Information supplied =
· · · · · · ·
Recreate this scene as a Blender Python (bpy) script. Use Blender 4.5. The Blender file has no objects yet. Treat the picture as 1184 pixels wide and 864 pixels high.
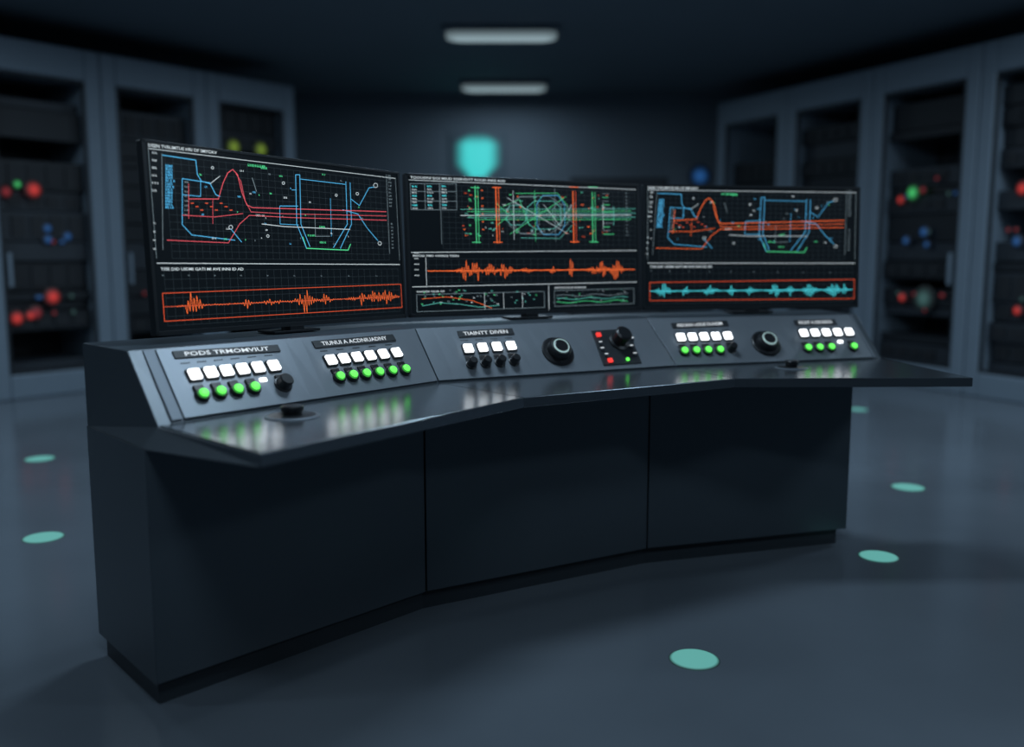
import bpy, math, random
import numpy as np
from mathutils import Vector as V
random.seed(7)
scn = bpy.context.scene
scn.view_settings.view_transform = 'Standard'

# ------------------------------------------------------------------ materials
def mat(name, col, rough=0.5, metal=0.0, emit=None, es=0.0, var=0.0, vscale=8.0, bump=0.0, bscale=200.0, spec=0.5, rvar=0.0):
    m = bpy.data.materials.new(name); m.use_nodes = True
    nt = m.node_tree; b = nt.nodes['Principled BSDF']
    b.inputs['Base Color'].default_value = (*col, 1)
    b.inputs['Roughness'].default_value = rough
    b.inputs['Metallic'].default_value = metal
    b.inputs['Specular IOR Level'].default_value = spec
    if emit:
        b.inputs['Emission Color'].default_value = (*emit, 1)
        b.inputs['Emission Strength'].default_value = es
    tc = nt.nodes.new('ShaderNodeTexCoord')
    if var > 0 or rvar > 0:
        n = nt.nodes.new('ShaderNodeTexNoise'); n.inputs['Scale'].default_value = vscale
        n.inputs['Detail'].default_value = 6
        nt.links.new(tc.outputs['Object'], n.inputs['Vector'])
        if var > 0:
            r = nt.nodes.new('ShaderNodeMapRange')
            r.inputs['To Min'].default_value = 1 - var; r.inputs['To Max'].default_value = 1 + var
            nt.links.new(n.outputs['Fac'], r.inputs['Value'])
            mx = nt.nodes.new('ShaderNodeVectorMath'); mx.operation = 'SCALE'
            mx.inputs[0].default_value = col
            nt.links.new(r.outputs['Result'], mx.inputs['Scale'])
            nt.links.new(mx.outputs['Vector'], b.inputs['Base Color'])
        if rvar > 0:
            r2 = nt.nodes.new('ShaderNodeMapRange')
            r2.inputs['To Min'].default_value = rough - rvar; r2.inputs['To Max'].default_value = rough + rvar
            nt.links.new(n.outputs['Fac'], r2.inputs['Value'])
            nt.links.new(r2.outputs['Result'], b.inputs['Roughness'])
    if bump > 0:
        n2 = nt.nodes.new('ShaderNodeTexNoise'); n2.inputs['Scale'].default_value = bscale
        n2.inputs['Detail'].default_value = 3
        nt.links.new(tc.outputs['Object'], n2.inputs['Vector'])
        bp = nt.nodes.new('ShaderNodeBump'); bp.inputs['Strength'].default_value = bump
        bp.inputs['Distance'].default_value = 0.002
        nt.links.new(n2.outputs['Fac'], bp.inputs['Height'])
        nt.links.new(bp.outputs['Normal'], b.inputs['Normal'])
    return m

def glow(name, col, s, base=(0.02,0.02,0.02)):
    return mat(name, base, 0.4, 0, col, s)
def softglow(name, col, s, base=(0.02,0.02,0.02)):
    """soft-edged lamp: defocus blur painted in as emission fading to the rim (mesh attribute 'glow')"""
    m = mat(name, base, 0.6, 0, col, s)
    nt=m.node_tree; a=nt.nodes.new('ShaderNodeAttribute'); a.attribute_name='glow'
    k=nt.nodes.new('ShaderNodeMath'); k.operation='MULTIPLY'; k.inputs[1].default_value=s
    p=nt.nodes.new('ShaderNodeMath'); p.operation='POWER'; p.inputs[1].default_value=1.5
    nt.links.new(a.outputs['Fac'],p.inputs[0]); nt.links.new(p.outputs[0],k.inputs[0])
    nt.links.new(k.outputs[0],nt.nodes['Principled BSDF'].inputs['Emission Strength'])
    return m

M_cab   = mat('cabinet_paint', (0.078,0.100,0.120), 0.36, 0.25, var=0.06, vscale=3, bump=0.04, bscale=500)
M_dark  = mat('gap_black', (0.006,0.008,0.01), 0.7)
M_kick  = mat('kickplate_paint', (0.034,0.044,0.054), 0.5, 0.2)
M_desk  = mat('desktop_metal', (0.14,0.165,0.19), 0.20, 0.7, bump=0.02, bscale=700)
M_panel = mat('panel_metal', (0.21,0.24,0.272), 0.44, 0.35, var=0.04, vscale=6, bump=0.04, bscale=500)
M_trim  = mat('panel_trim', (0.17,0.20,0.235), 0.5, 0.3)
M_black = mat('black_plastic', (0.012,0.014,0.017), 0.35)
M_bezel = mat('monitor_bezel', (0.014,0.018,0.022), 0.4)
M_label = mat('label_plate', (0.02,0.025,0.03), 0.5)
M_screen= mat('screen_glass', (0.004,0.006,0.008), 0.3, 0, (0.10,0.16,0.22), 0.026, spec=0.2)
M_grid  = glow('grid_line', (0.10,0.16,0.20), 0.20)
M_white = glow('white_button_light', (0.93,0.97,1.0), 2.8, (0.8,0.8,0.8))
M_green = glow('green_button_light', (0.10,0.80,0.08), 1.9)
M_gring = glow('green_button_rim', (0.05,0.40,0.05), 0.8)
M_red   = glow('red_button_light', (1.0,0.05,0.04), 1.0)
M_text  = glow('label_text', (0.8,0.88,0.95), 0.9)
M_ring  = mat('dial_ring', (0.45,0.55,0.56), 0.3, 0.8, (0.5,0.75,0.75), 0.5)
L = {
 'w': glow('line_white', (0.65,0.75,0.80), 0.95),
 'b': glow('line_blue', (0.08,0.45,0.80), 1.1),
 'c': glow('line_cyan', (0.08,0.75,0.85), 1.2),
 'g': glow('line_green', (0.08,0.70,0.28), 1.1),
 't': glow('line_teal', (0.12,0.55,0.48), 1.0),
 'o': glow('line_orange', (1.0,0.16,0.03), 1.15),
 'r': glow('line_red', (0.85,0.10,0.03), 0.8),
 'p': glow('line_pink', (0.80,0.10,0.13), 0.95),
 'd': glow('line_dim', (0.22,0.30,0.34), 0.8),
 'k': M_grid,
}
M_floor = mat('polished_concrete', (0.125,0.150,0.178), 0.16, 0.0, var=0.18, vscale=1.3, bump=0.14, bscale=60, rvar=0.04, spec=0.6)
M_wall  = mat('wall_paint', (0.13,0.165,0.20), 0.7, var=0.08, vscale=1.0)
M_ceil  = mat('ceiling_paint', (0.12,0.155,0.185), 0.8, var=0.08, vscale=1.0)
M_rack  = mat('rack_frame_paint', (0.19,0.245,0.30), 0.5, 0.1, var=0.05)
M_rin   = mat('rack_interior', (0.010,0.013,0.017), 0.6)
M_req   = mat('rack_equipment', (0.030,0.038,0.048), 0.5, 0.2)
M_req2  = mat('rack_equipment_dark', (0.014,0.018,0.023), 0.5, 0.2)
M_lum   = softglow('luminaire_diffuser', (0.56,0.76,0.84), 0.45)
M_disc  = softglow('floor_light_lens', (0.17,0.60,0.55), 0.62)
M_bl    = softglow('blue_led', (0.03,0.16,0.50), 0.42)
M_rl    = softglow('red_led', (0.80,0.05,0.04), 0.58)
M_gl    = softglow('green_led', (0.08,0.75,0.20), 0.65)
M_yl    = softglow('yellow_green_led', (0.35,0.55,0.05), 0.4)
M_tl    = softglow('teal_led_panel', (0.10,0.25,0.24), 0.35)
M_rdim  = softglow('dim_red_led', (0.45,0.03,0.04), 0.4)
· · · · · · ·
Exercise goal = Write out exactly the opening lines of the data, stopping after the line that holds "scn.view_settings.view_transform = 'Standard'". Exclude pictures.

The answer =
Recreate this scene as a Blender Python (bpy) script. Use Blender 4.5. The Blender file has no objects yet. Treat the picture as 1184 pixels wide and 864 pixels high.
import bpy, math, random
import numpy as np
from mathutils import Vector as V
random.seed(7)
scn = bpy.context.scene
scn.view_settings.view_transform = 'Standard'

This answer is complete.